По осоловелому и глуповатому взгляду Вакха легко понять, что он навеселе, язык развязался, и ему хочется поговорить с кем-нибудь и отвести душу. Пузырьки на стенках стеклянного сосуда говорят, что из него только что черпали вино, наполняя чашу, которую в левой руке с грязными ногтями держит подвыпивший небожитель — то ли результат работы с зеркалом, то ли Караваджо вдруг вспомнил, что Муцио был левшой. Протягивая чашу вина навстречу зрителю, словно выражая желание чокнуться с ним и выпить за здравие, Вакх входит в контакт с внешним миром, чем нарушается разделительная грань между пространством, изображённым на холсте, и пространством, реально существующим. Таким образом достигается так называемый эффект сопричастности, столь желанный для любого художника, особенно молодого, старающегося как можно ярче проявить своё мастерство и заставить публику заговорить о себе.

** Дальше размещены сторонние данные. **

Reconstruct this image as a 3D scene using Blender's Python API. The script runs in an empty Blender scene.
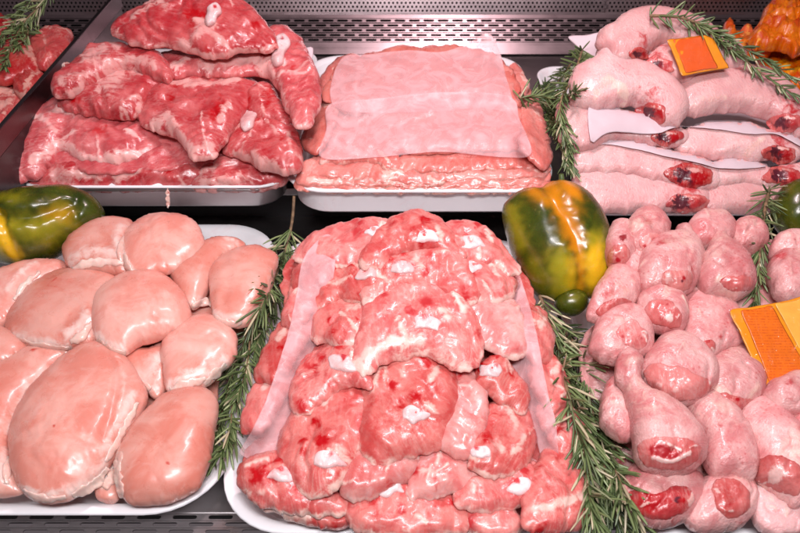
import bpy, math, random
import numpy as np
from mathutils import Vector, Matrix, noise
from mathutils.geometry import delaunay_2d_cdt
from mathutils.bvhtree import BVHTree

SC = bpy.context.scene
COL = SC.collection
R = math.radians

# ------------------------------------------------------------------ camera
PITCH = R(40.0); FPX = 715.0
CAM = Vector((0.0, 0.0, 0.654))
FWD = Vector((0, math.cos(PITCH), -math.sin(PITCH)))
UPV = Vector((0, math.sin(PITCH), math.cos(PITCH)))
RGT = Vector((1, 0, 0))
cam_d = bpy.data.cameras.new('camera'); cam = bpy.data.objects.new('camera', cam_d); COL.objects.link(cam)
cam.location = CAM; cam.rotation_euler = (R(90) - PITCH, 0, 0)
cam_d.sensor_width = 36.0; cam_d.lens = FPX / 800.0 * 36.0; cam_d.clip_start = 0.01; cam_d.clip_end = 50
cam_d.dof.use_dof = True; cam_d.dof.focus_distance = 0.82; cam_d.dof.aperture_fstop = 9.0
SC.camera = cam

def ray(px, py):
    return FWD + RGT * ((px - 400.0) / FPX) + UPV * (-(py - 266.5) / FPX)
def at_z(px, py, z):
    d = ray(px, py); return CAM + d * ((z - CAM.z) / d.z)
def at_y(px, py, y):
    d = ray(px, py); return CAM + d * ((y - CAM.y) / d.y)
def on_plane(px, py, p0, n):
    d = ray(px, py); return CAM + d * ((p0 - CAM).dot(n) / d.dot(n))

def nrm(tx, ty=0.0):
    """plane normal: leaned tx degrees towards the front and ty degrees towards +x"""
    a, b = R(tx), R(ty)
    return Vector((math.sin(b), -math.sin(a) * math.cos(b), math.cos(a) * math.cos(b))).normalized()

class Pile:
    def __init__(s, px, py, z, slope, lay, p0=None):
        s.p0 = at_z(px, py, z); s.slope = slope; s.n = nrm(slope); s.lay = lay
    def at(s, px, py, lift):
        p = on_plane(px, py, s.p0, s.n)
        return p + (CAM - p).normalized() * lift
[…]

Полуобнажённый торс Вакха с блеском написан светящимися и почти прозрачными тонами без теней, равно как и сияющее белое одеяние. Овал лица юноши и округлость обнажённого плеча чётко рифмуются с формой сосуда, на стенке которого едва различимо отражение силуэта работающего над портретом художника в тёмном камзоле с выделяющимся белым пятном ворота рубахи. Само это отражение послужило Караваджо своеобразным автографом, хотя он никогда не подписывал свои работы.
Изящная чаша муранского стекла в руке Вакха никак не гармонирует с грубым керамическим блюдом, наполненным доверху фруктами с неизменной червоточиной. В отличие от чуть ли не мистического преклонения маньеристов и работавших в Риме фламандцев перед мелкими деталями Караваджо добивается органичного единства зрительного восприятия, хотя ни одна мелочь не ускользает от его внимания, а кажущиеся незначительными некоторые подробности на самом деле усиливают эффект присутствия, создавая тем самым прочувствованный образ достоверности воспроизведённого на полотне куска реального мира.

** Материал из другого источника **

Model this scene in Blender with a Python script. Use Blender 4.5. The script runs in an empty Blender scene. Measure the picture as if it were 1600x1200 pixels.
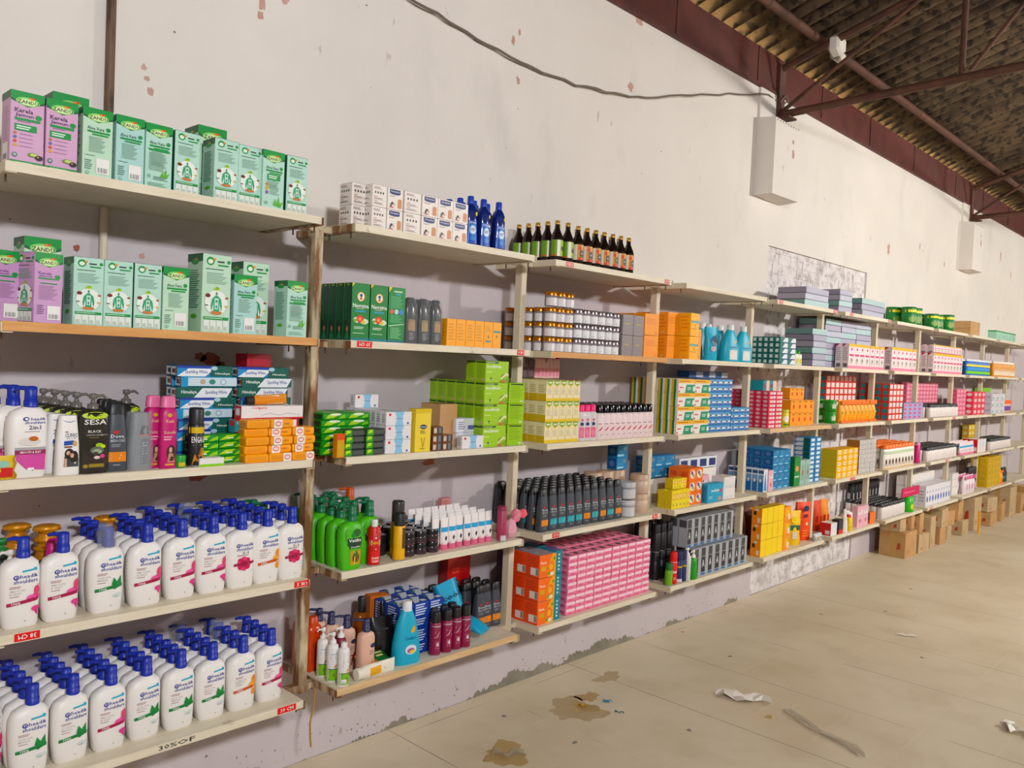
import bpy, math, random
from mathutils import Vector, Matrix
random.seed(7)
C = bpy.context.scene.collection
PI = math.pi
# ---------------------------------------------------------------- camera
sc = bpy.context.scene
cam = bpy.data.cameras.new('camera'); cam.sensor_width = 36; cam.lens = 29.214; cam.clip_start = .05; cam.clip_end = 200
co = bpy.data.objects.new('camera', cam); C.objects.link(co)
r_ = Vector((0.68741374, -0.72483675, 0.04554154)); u_ = Vector((-0.00841617, 0.05475194, 0.99846452)); f_ = Vector((0.72621726, 0.68674152, -0.03153689))
m = Matrix.Identity(4)
for i in range(3): m[i][0] = r_[i]; m[i][1] = u_[i]; m[i][2] = -f_[i]
m[0][3], m[1][3], m[2][3] = -0.65613, -3.15557, 1.85219
co.matrix_world = m; sc.camera = co
# ---------------------------------------------------------------- world, lamps, exposure
w = bpy.data.worlds.new('world'); sc.world = w; w.use_nodes = True
bg = w.node_tree.nodes['Background']; bg.inputs[0].default_value = (1.0, .83, .69, 1); bg.inputs[1].default_value = .38
def area(name, loc, to, sx, sy, power, col):
    l = bpy.data.lights.new(name, 'AREA'); l.shape = 'RECTANGLE'; l.size = sx; l.size_y = sy; l.energy = power; l.color = col
    o = bpy.data.objects.new(name, l); C.objects.link(o); o.location = loc
    o.rotation_euler = (Vector(to) - Vector(loc)).to_track_quat('-Z', 'Y').to_euler(); return o
area('hall_lamp', (-.9, -5.75, 3.72), (1.6, 0, 1.6), .42, .30, 215, (.93, .95, 1.0))
area('end_fill_light', (14.5, -5.75, 3.72), (14.5, 0, 1.6), .42, .30, 210, (1.0, .96, .88))  # unseen fill light, added to brighten the far bays and floor
area('far_hall_lamp', (7.6, -5.75, 3.72), (8.6, 0, .9), .42, .30, 280, (1.0, .96, .90))
sun = bpy.data.lights.new('sun', 'SUN'); sun.energy = 110; sun.angle = .01; sun.color = (1, .93, .8)
so = bpy.data.objects.new('sun', sun); C.objects.link(so); so.rotation_euler = (math.radians(-32), 0, 0)
sc.view_settings.view_transform = 'Standard'; sc.view_settings.look = 'None'
sc.view_settings.exposure = 0.0; sc.view_settings.gamma = 1; sc.view_settings.use_curve_mapping = False
sc.cycles.max_bounces = 6; sc.cycles.transparent_max_bounces = 6; sc.cycles.diffuse_bounces = 4
sc.cycles.use_denoising = True; sc.cycles.sample_clamp_indirect = 6

# ---------------------------------------------------------------- materials
def lin(c):
    c = c.lstrip('#'); c = c if len(c) == 6 else ''.join(x*2 for x in c); v = [int(c[i:i+2], 16)/255 for i in (0, 2, 4)]
    return tuple((x/12.92 if x <= .04045 else ((x+.055)/1.055)**2.4) for x in v) + (1,)
MC = {}
def sat(c, k=1.14):
    v = lin(c)[:3]; l = .3*v[0] + .59*v[1] + .11*v[2]; return tuple(max(0, min(1, l+(x-l)*k)) for x in v) + (1,)
def mat(c, rough=.42, metal=0, clear=0, kind=None):
    k = (c, rough, metal, clear, kind)
    if k in MC: return MC[k]
    mt = bpy.data.materials.new('paint_' + c.lstrip('#')); mt.use_nodes = True; nt = mt.node_tree; b = nt.nodes['Principled BSDF']
    b.inputs['Base Color'].default_value = sat(c); b.inputs['Roughness'].default_value = rough; b.inputs['Metallic'].default_value = metal
    if kind == 'clear':       # thin see-through wrap
        tr = nt.nodes.new('ShaderNodeBsdfTransparent'); mx = nt.nodes.new('ShaderNodeMixShader'); mx.inputs[0].default_value = clear
        nt.links.new(tr.outputs[0], mx.inputs[1]); nt.links.new(b.outputs[0], mx.inputs[2]); nt.links.new(mx.outputs[0], nt.nodes['Material Output'].inputs[0])
        nz = nt.nodes.new('ShaderNodeTexNoise'); nz.inputs['Scale'].default_value = 60; bp = nt.nodes.new('ShaderNodeBump'); bp.inputs[0].default_value = .8; bp.inputs[1].default_value = .01
        nt.links.new(nz.outputs[0], bp.inputs['Height']); nt.links.new(bp.outputs[0], b.inputs['Normal'])
    MC[k] = mt; return mt
def nodes(name, rough=.8):
    mt = bpy.data.materials.new(name); mt.use_nodes = True; nt = mt.node_tree; b = nt.nodes['Principled BSDF']; b.inputs['Roughness'].default_value = rough
    g = nt.nodes.new('ShaderNodeNewGeometry')
    return mt, nt, b, g.outputs['Position']
def noise(nt, pos, scale, detail=4, stretch=None, rough=.55):
    if stretch:
        mp = nt.nodes.new('ShaderNodeMapping'); mp.inputs['Scale'].default_value = stretch; nt.links.new(pos, mp.inputs[0]); pos = mp.outputs[0]
    n = nt.nodes.new('ShaderNodeTexNoise'); n.inputs['Scale'].default_value = scale; n.inputs['Detail'].default_value = detail; n.inputs['Roughness'].default_value = rough
    nt.links.new(pos, n.inputs['Vector']); return n.outputs[0]
def ramp(nt, f, p):
    r = nt.nodes.new('ShaderNodeValToRGB'); el = r.color_ramp.elements
    while len(el) < len(p): el.new(.5)
    for e, (x, c) in zip(el, p): e.position = x; e.color = lin(c) if isinstance(c, str) else (c, c, c, 1)
    nt.links.new(f, r.inputs[0]); return r.outputs[0]
def mixc(nt, fac, a, b, mode='MIX'):
    m_ = nt.nodes.new('ShaderNodeMix'); m_.data_type = 'RGBA'; m_.blend_type = mode
    for s, v in ((m_.inputs[0], fac), (m_.inputs[6], a), (m_.inputs[7], b)):
        if isinstance(v, (int, float)): s.default_value = v
        elif isinstance(v, str): s.default_value = lin(v)
        else: nt.links.new(v, s)
    return m_.outputs[2]
def bump(nt, b, h, s=.3, d=.01):
    bp = nt.nodes.new('ShaderNodeBump'); bp.inputs[0].default_value = s; bp.inputs[1].default_value = d
    nt.links.new(h, bp.inputs['Height']); nt.links.new(bp.outputs[0], b.inputs['Normal'])
def m_wall():
    mt, nt, b, p = nodes('limewashed_plaster', .85)
    c = ramp(nt, noise(nt, p, 1.1, 5), [(.3, '#dcd5cd'), (.7, '#e6dfd7')])
    c = mixc(nt, ramp(nt, noise(nt, p, 2.3, 6, (1, 1, .5)), [(.58, 0.), (.72, .35)]), c, '#c2bdb8')
    c = mixc(nt, ramp(nt, noise(nt, p, 14, 5, (1, 1, .35)), [(.68, 0.), (.73, .8)]), c, '#b7aaa2')
    c = mixc(nt, ramp(nt, noise(nt, p, 5, 8), [(.735, 0.), (.75, 1.)]), c, '#c9a79c')
    sz = nt.nodes.new('ShaderNodeSeparateXYZ'); nt.links.new(p, sz.inputs[0]); mr = nt.nodes.new('ShaderNodeMapRange'); mr.inputs[1].default_value = 2.28; mr.inputs[2].default_value = 2.40; nt.links.new(sz.outputs[2], mr.inputs[0])
    c = mixc(nt, mr.outputs[0], mixc(nt, 1., c, '#dcd8e4', 'MULTIPLY'), c)          # lilac shade painted into the colour below the top shelf, plain limewash above
    nt.links.new(c, b.inputs['Base Color']); bump(nt, b, noise(nt, p, 9, 6), .25, .02); return mt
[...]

Действительно, на его картине всё написано добротно и просто, без заумных изысков и легко читается — хотя действия как такового нет, а сюжет, как выразился М. М. Бахтин по другому поводу, «напряжённо замедлен», чтобы дать возможность зрителю спокойно и неторопливо разглядеть изображение и вникнуть в его суть. Вакх, написанный с известной долей иронии, и натюрморт со следами увядания освещены мягким осенним светом, словно автор прощается с мифологией, в плену которой итальянская живопись пребывала долгие годы, и в последний раз вглядывается в фигуру юноши и лежащие перед ним плоды, чья судьба предрешена и скоро они канут в Лету. От картины веет лёгкой грустью, хотя жизнь с её суровой поступью требовала от художника иных более динамичных решений и каждодневно давала о себе знать, заставляя действовать с полной отдачей сил и бороться, дабы выжить.

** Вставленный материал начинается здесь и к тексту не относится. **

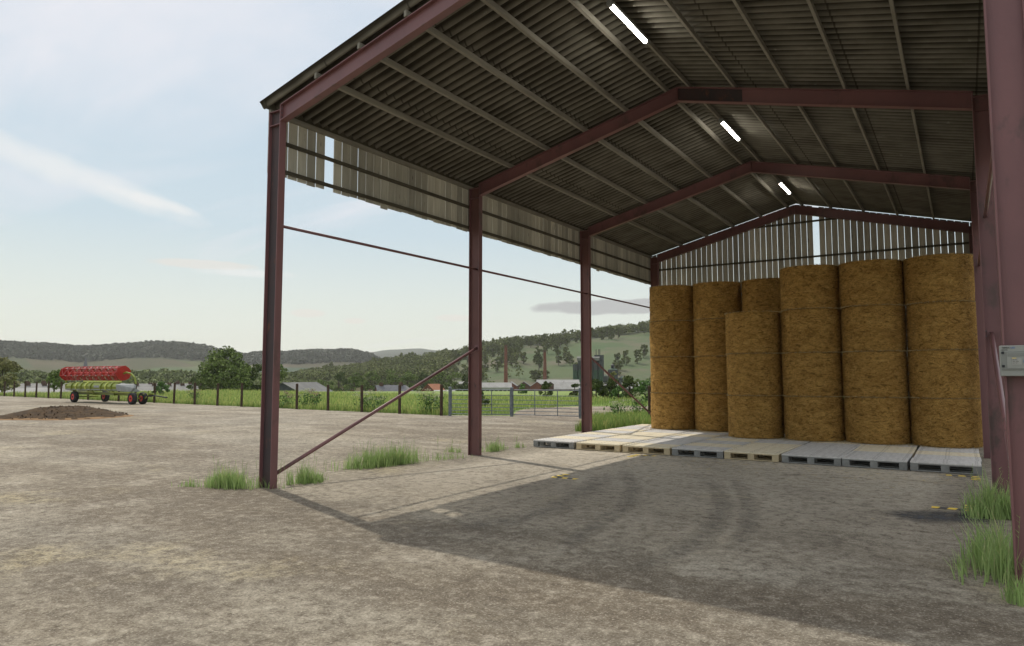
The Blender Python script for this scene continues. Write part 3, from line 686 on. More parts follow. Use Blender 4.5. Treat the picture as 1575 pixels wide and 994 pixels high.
for si, ((x, y), nb, lab) in enumerate(stacks):
    for k in range(nb):
        pi_ = (si + k) % 3; src = protos[pi_]
        o = src if pi_ not in usedp else copy_tree(src); usedp.add(pi_)
        o.location = (x + rnd.uniform(-.012, .012), y + rnd.uniform(-.012, .012), .192 + k * 1.121); o.rotation_euler = (0, 0, rnd.uniform(0, 6.28))
        if si > 3: o.scale = (1.014, 1.014, 1)
        o['label'] = 'straw bale, %s in the %s' % (lv[nb][k], lab)

sl_m = MB()
for _ in range(900):
    (sx_, sy_), nb_, _l = rnd.choice(stacks); a = rnd.uniform(math.pi, 2 * math.pi + .4); d = .74 + abs(rnd.gauss(0, .16))
    x = sx_ + d * math.cos(a); y = sy_ + d * math.sin(a); on = y > 8.06 and .36 < x < 9.98
    if any(math.hypot(x - c_[0][0], y - c_[0][1]) < .735 for c_ in stacks): continue
    l = rnd.uniform(.025, .07); b2 = rnd.uniform(0, 6.28); z = .195 if on else .016
    sl_m.bar((x, y, z), (x + l * math.cos(b2), y + l * math.sin(b2), z + rnd.uniform(0, .012)), .005, .003)
for _ in range(260):
    x = rnd.uniform(2.5, 9.6); y = 7.9 - abs(rnd.gauss(0, 1.3)); l = rnd.uniform(.03, .09); b2 = rnd.uniform(0, 6.28)
    sl_m.bar((x, y, .026), (x + l * math.cos(b2), y + l * math.sin(b2), .03), .005, .003)
tag(sl_m.build('straw_litter', M['straw_light']), 'loose pale straw bits scattered on the pallets round the bale stacks', 'straw', kind='stuff')

# ------------------------------------------------------------------ switch box on the near right column
bx_ = empty('switch_box', (10.0, -Fw / 2 - .002, 1.81), 0, 'grey plastic switch box with clear window fixed to the nearest right column', 'electrical box')
b = MB(); b.box(0, .36, -.085, 0, 0, .262); b.build('housing', M['box'], bx_, bevel=.006)
b = MB(); b.box(.010, .35, -.092, -.0855, .052, .212); rec = b.build('lid', M['box_dark'], bx_, bevel=.003)
b = MB(); b.box(.05, .33, -.0955, -.0925, .066, .200); b.build('window', M['box'], rec)
b = MB(); b.box(.055, .33, -.0985, -.096, .168, .196); b.build('label_strip', M['box_dark'], rec)
b = MB(); b.box(.085, .15, -.0985, -.096, .098, .150); b.build('printed_label', M['wall_pale'], rec)
b = MB(); b.box(.085, .115, -.1, -.0987, .151, .155); b.build('yellow_stripe', M['yellow'], rec)
for z in (.190, .075):
    b = MB(); b.box(.012, .032, -.098, -.0925, z, z + .020); b.build('latch', M['dark_metal'], rec)
b = MB(); b.tube((.185, -.0965, .125), (.185, -.103, .125), .022, n=20); kb = b.build('dial', M['ink_blue'], rec)
b = MB(); b.tube((.185, -.1035, .125), (.185, -.110, .125), .017, n=20); b.build('dial_cap', M['white'], kb)
b = MB(); b.tube((.18, -.0855, .025), (.18, -.092, .025), .014, n=16); b.build('cable_gland', M['ink'], bx_)
def text(s, size, loc, m, parent, name):
    cu = bpy.data.curves.new(name, 'FONT'); cu.body = s; cu.size = size; cu.extrude = .0006; cu.space_character = 0.92
    o = bpy.data.objects.new(name, cu); COL.objects.link(o); bpy.context.view_layer.update()
    me = bpy.data.meshes.new_from_object(o.evaluated_get(bpy.context.evaluated_depsgraph_get())); bpy.data.objects.remove(o)
    me.materials.append(m); o = bpy.data.objects.new(name, me); COL.objects.link(o); o.parent = parent
    o.location = loc; o.rotation_euler = (math.pi / 2, 0, 0); return o
text('TERRA', .020, (.016, -.0868, .236), M['ink'], bx_, 'lettering'); text('LED', .020, (.078, -.0868, .236), M['ink_blue'], bx_, 'lettering')
text('LED-LINE', .012, (.012, -.0868, .220), M['ink'], bx_, 'small_lettering')
text('24V  IP65', .009, (.088, -.0992, .136), M['ink'], rec, 'small_print'); text('230V~ 50Hz', .009, (.088, -.0992, .122), M['ink'], rec, 'small_print'); text('16A  T40', .009, (.088, -.0992, .108), M['ink'], rec, 'small_print')

# ------------------------------------------------------------------ hazard corner markings on the floor
def hazard(x, y, sx, sy, lab):
    root = empty('hazard_marking', (x, y, .0125), 0, lab, 'floor marking', 'black and yellow corner markings painted on the floor')
    a = MB(); k = MB(); w_, l_, n = .14, .52, 5
    for i in range(n):
        t0, t1 = l_ * i / n, l_ * (i + 1) / n; q = a if i % 2 == 0 else k; sh = .03
        q.add([(sx * (t0 + sh), 0, 0), (sx * (t1 + sh if i < n - 1 else t1), 0, 0), (sx * (t1), sy * w_, 0), (sx * (t0), sy * w_, 0)], [(0, 1, 2, 3)])
        if i: q.add([(0, sy * (t0 + sh), 0), (0, sy * (t1 + sh if i < n - 1 else t1), 0), (sx * w_, sy * t1, 0), (sx * w_, sy * t0, 0)], [(0, 1, 2, 3)])
    a.build('yellow_stripes', M['yellow'], root); k.build('black_stripes', M['black'], root)
hazard(3.42, 3.50, 1, 1, 'black and yellow corner marking on the left floor, nearer the camera')
hazard(3.25, 7.80, 1, -1, 'black and yellow corner marking just in front of the pale pallets on the left')
hazard(9.90, 7.80, -1, -1, 'black and yellow corner marking in front of the rightmost pallet')
hazard(9.80, 3.84, -1, 1, 'black and yellow corner marking half hidden by grass beside the oil stain')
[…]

Вряд ли статичная фигура вялого полноватого юнца в образе Вакха могла найти покупателя при всём богатстве цветовой палитры. Неизвестно, была ли вообще продана работа и если да, то кому. Для Караваджо время богатых меценатов, коллекционирующих его работы, ещё не наступило, и следы «Вакха» с годами затерялись. Было бы обидно, если бы он пополнил и без того уже большой перечень утраченных работ художника. И вновь стоит отдать должное искусствоведу Роберто Лонги, которому повезло случайно обнаружить картину в запасниках галереи Уффици и убедительно доказать принадлежность «Вакха» кисти Караваджо, равно как и ошибочность всех прежних атрибуций.
Молодого художника не оставляла мысль дать такое изображение своего друга Марио, которое подчинялось бы его авторской воле, и это ему полностью удалось в картине «Юноша, укушенный ящерицей» (65,8x52,3). Высказывается мнение, что сюжет был навеян одним рисунком художницы Софонисбы Ангвиссола (1532–1626), который хранится в неаполитанском музее Каподимонте. Версия маловероятная, и вряд ли Караваджо был знаком с творчеством этой художницы, ученицы Кампи, писавшей в основном портреты в обрамлении забавных жанровых сцен типа «Игра в шахматы» (собрание Радзиньского, Познань) или автопортреты. Правда, сама экстравагантная Ангвиссола, оказавшаяся при испанском дворе в свите королевы Изабеллы де Валуа, третьей жены Филиппа II, обычно представлялась не иначе как ученицей великого Микеланджело, что придавало ей немалый вес при мадридском дворе.